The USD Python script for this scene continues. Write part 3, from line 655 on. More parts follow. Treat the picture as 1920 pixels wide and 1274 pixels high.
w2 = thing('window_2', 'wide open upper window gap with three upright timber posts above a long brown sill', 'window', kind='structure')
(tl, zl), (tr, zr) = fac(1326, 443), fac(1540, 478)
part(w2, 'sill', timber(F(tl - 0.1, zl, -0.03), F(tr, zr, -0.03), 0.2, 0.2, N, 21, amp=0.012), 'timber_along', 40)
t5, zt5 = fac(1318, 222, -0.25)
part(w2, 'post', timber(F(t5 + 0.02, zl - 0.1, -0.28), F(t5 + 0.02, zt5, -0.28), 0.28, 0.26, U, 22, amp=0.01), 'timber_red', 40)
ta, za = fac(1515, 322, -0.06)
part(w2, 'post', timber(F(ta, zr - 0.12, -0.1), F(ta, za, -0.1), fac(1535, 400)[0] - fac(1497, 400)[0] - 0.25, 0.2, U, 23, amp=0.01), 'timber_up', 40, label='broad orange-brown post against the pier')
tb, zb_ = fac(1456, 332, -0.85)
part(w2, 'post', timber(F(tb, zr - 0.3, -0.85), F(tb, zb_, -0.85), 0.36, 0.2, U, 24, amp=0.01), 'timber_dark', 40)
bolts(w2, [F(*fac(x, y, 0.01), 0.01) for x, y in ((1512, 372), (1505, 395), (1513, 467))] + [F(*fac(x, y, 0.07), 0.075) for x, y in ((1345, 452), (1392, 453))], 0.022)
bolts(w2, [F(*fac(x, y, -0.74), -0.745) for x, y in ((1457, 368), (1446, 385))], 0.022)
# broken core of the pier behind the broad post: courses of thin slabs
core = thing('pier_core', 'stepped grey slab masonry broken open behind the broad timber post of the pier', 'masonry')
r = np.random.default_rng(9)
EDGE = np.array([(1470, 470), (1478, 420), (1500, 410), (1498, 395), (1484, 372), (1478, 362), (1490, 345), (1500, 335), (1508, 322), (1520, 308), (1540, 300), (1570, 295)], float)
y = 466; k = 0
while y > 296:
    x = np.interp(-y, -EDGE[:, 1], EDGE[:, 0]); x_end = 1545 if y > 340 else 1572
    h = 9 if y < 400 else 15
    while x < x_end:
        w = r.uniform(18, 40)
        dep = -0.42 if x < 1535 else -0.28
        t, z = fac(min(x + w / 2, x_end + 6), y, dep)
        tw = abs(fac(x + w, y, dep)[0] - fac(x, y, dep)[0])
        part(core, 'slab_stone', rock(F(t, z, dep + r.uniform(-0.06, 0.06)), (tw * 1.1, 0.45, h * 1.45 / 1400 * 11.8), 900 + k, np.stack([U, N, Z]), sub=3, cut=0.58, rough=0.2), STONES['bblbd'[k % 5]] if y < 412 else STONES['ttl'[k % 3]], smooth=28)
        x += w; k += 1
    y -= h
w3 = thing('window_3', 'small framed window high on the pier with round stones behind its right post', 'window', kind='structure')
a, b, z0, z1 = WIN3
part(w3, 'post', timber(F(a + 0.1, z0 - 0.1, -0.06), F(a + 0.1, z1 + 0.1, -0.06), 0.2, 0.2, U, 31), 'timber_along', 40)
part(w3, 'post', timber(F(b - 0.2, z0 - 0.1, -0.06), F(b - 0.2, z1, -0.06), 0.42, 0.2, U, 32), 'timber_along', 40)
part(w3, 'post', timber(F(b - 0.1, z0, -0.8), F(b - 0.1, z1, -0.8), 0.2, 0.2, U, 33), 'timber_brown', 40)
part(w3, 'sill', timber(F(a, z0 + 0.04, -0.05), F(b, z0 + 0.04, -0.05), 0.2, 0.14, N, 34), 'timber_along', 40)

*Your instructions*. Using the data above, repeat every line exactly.

*Exercise solution*.
The USD Python script for this scene continues. Write part 3, from line 655 on. More parts follow. Treat the picture as 1920 pixels wide and 1274 pixels high.
w2 = thing('window_2', 'wide open upper window gap with three upright timber posts above a long brown sill', 'window', kind='structure')
(tl, zl), (tr, zr) = fac(1326, 443), fac(1540, 478)
part(w2, 'sill', timber(F(tl - 0.1, zl, -0.03), F(tr, zr, -0.03), 0.2, 0.2, N, 21, amp=0.012), 'timber_along', 40)
t5, zt5 = fac(1318, 222, -0.25)
part(w2, 'post', timber(F(t5 + 0.02, zl - 0.1, -0.28), F(t5 + 0.02, zt5, -0.28), 0.28, 0.26, U, 22, amp=0.01), 'timber_red', 40)
ta, za = fac(1515, 322, -0.06)
part(w2, 'post', timber(F(ta, zr - 0.12, -0.1), F(ta, za, -0.1), fac(1535, 400)[0] - fac(1497, 400)[0] - 0.25, 0.2, U, 23, amp=0.01), 'timber_up', 40, label='broad orange-brown post against the pier')
tb, zb_ = fac(1456, 332, -0.85)
part(w2, 'post', timber(F(tb, zr - 0.3, -0.85), F(tb, zb_, -0.85), 0.36, 0.2, U, 24, amp=0.01), 'timber_dark', 40)
bolts(w2, [F(*fac(x, y, 0.01), 0.01) for x, y in ((1512, 372), (1505, 395), (1513, 467))] + [F(*fac(x, y, 0.07), 0.075) for x, y in ((1345, 452), (1392, 453))], 0.022)
bolts(w2, [F(*fac(x, y, -0.74), -0.745) for x, y in ((1457, 368), (1446, 385))], 0.022)
# broken core of the pier behind the broad post: courses of thin slabs
core = thing('pier_core', 'stepped grey slab masonry broken open behind the broad timber post of the pier', 'masonry')
r = np.random.default_rng(9)
EDGE = np.array([(1470, 470), (1478, 420), (1500, 410), (1498, 395), (1484, 372), (1478, 362), (1490, 345), (1500, 335), (1508, 322), (1520, 308), (1540, 300), (1570, 295)], float)
y = 466; k = 0
while y > 296:
    x = np.interp(-y, -EDGE[:, 1], EDGE[:, 0]); x_end = 1545 if y > 340 else 1572
    h = 9 if y < 400 else 15
    while x < x_end:
        w = r.uniform(18, 40)
        dep = -0.42 if x < 1535 else -0.28
        t, z = fac(min(x + w / 2, x_end + 6), y, dep)
        tw = abs(fac(x + w, y, dep)[0] - fac(x, y, dep)[0])
        part(core, 'slab_stone', rock(F(t, z, dep + r.uniform(-0.06, 0.06)), (tw * 1.1, 0.45, h * 1.45 / 1400 * 11.8), 900 + k, np.stack([U, N, Z]), sub=3, cut=0.58, rough=0.2), STONES['bblbd'[k % 5]] if y < 412 else STONES['ttl'[k % 3]], smooth=28)
        x += w; k += 1
    y -= h
w3 = thing('window_3', 'small framed window high on the pier with round stones behind its right post', 'window', kind='structure')
a, b, z0, z1 = WIN3
part(w3, 'post', timber(F(a + 0.1, z0 - 0.1, -0.06), F(a + 0.1, z1 + 0.1, -0.06), 0.2, 0.2, U, 31), 'timber_along', 40)
part(w3, 'post', timber(F(b - 0.2, z0 - 0.1, -0.06), F(b - 0.2, z1, -0.06), 0.42, 0.2, U, 32), 'timber_along', 40)
part(w3, 'post', timber(F(b - 0.1, z0, -0.8), F(b - 0.1, z1, -0.8), 0.2, 0.2, U, 33), 'timber_brown', 40)
part(w3, 'sill', timber(F(a, z0 + 0.04, -0.05), F(b, z0 + 0.04, -0.05), 0.2, 0.14, N, 34), 'timber_along', 40)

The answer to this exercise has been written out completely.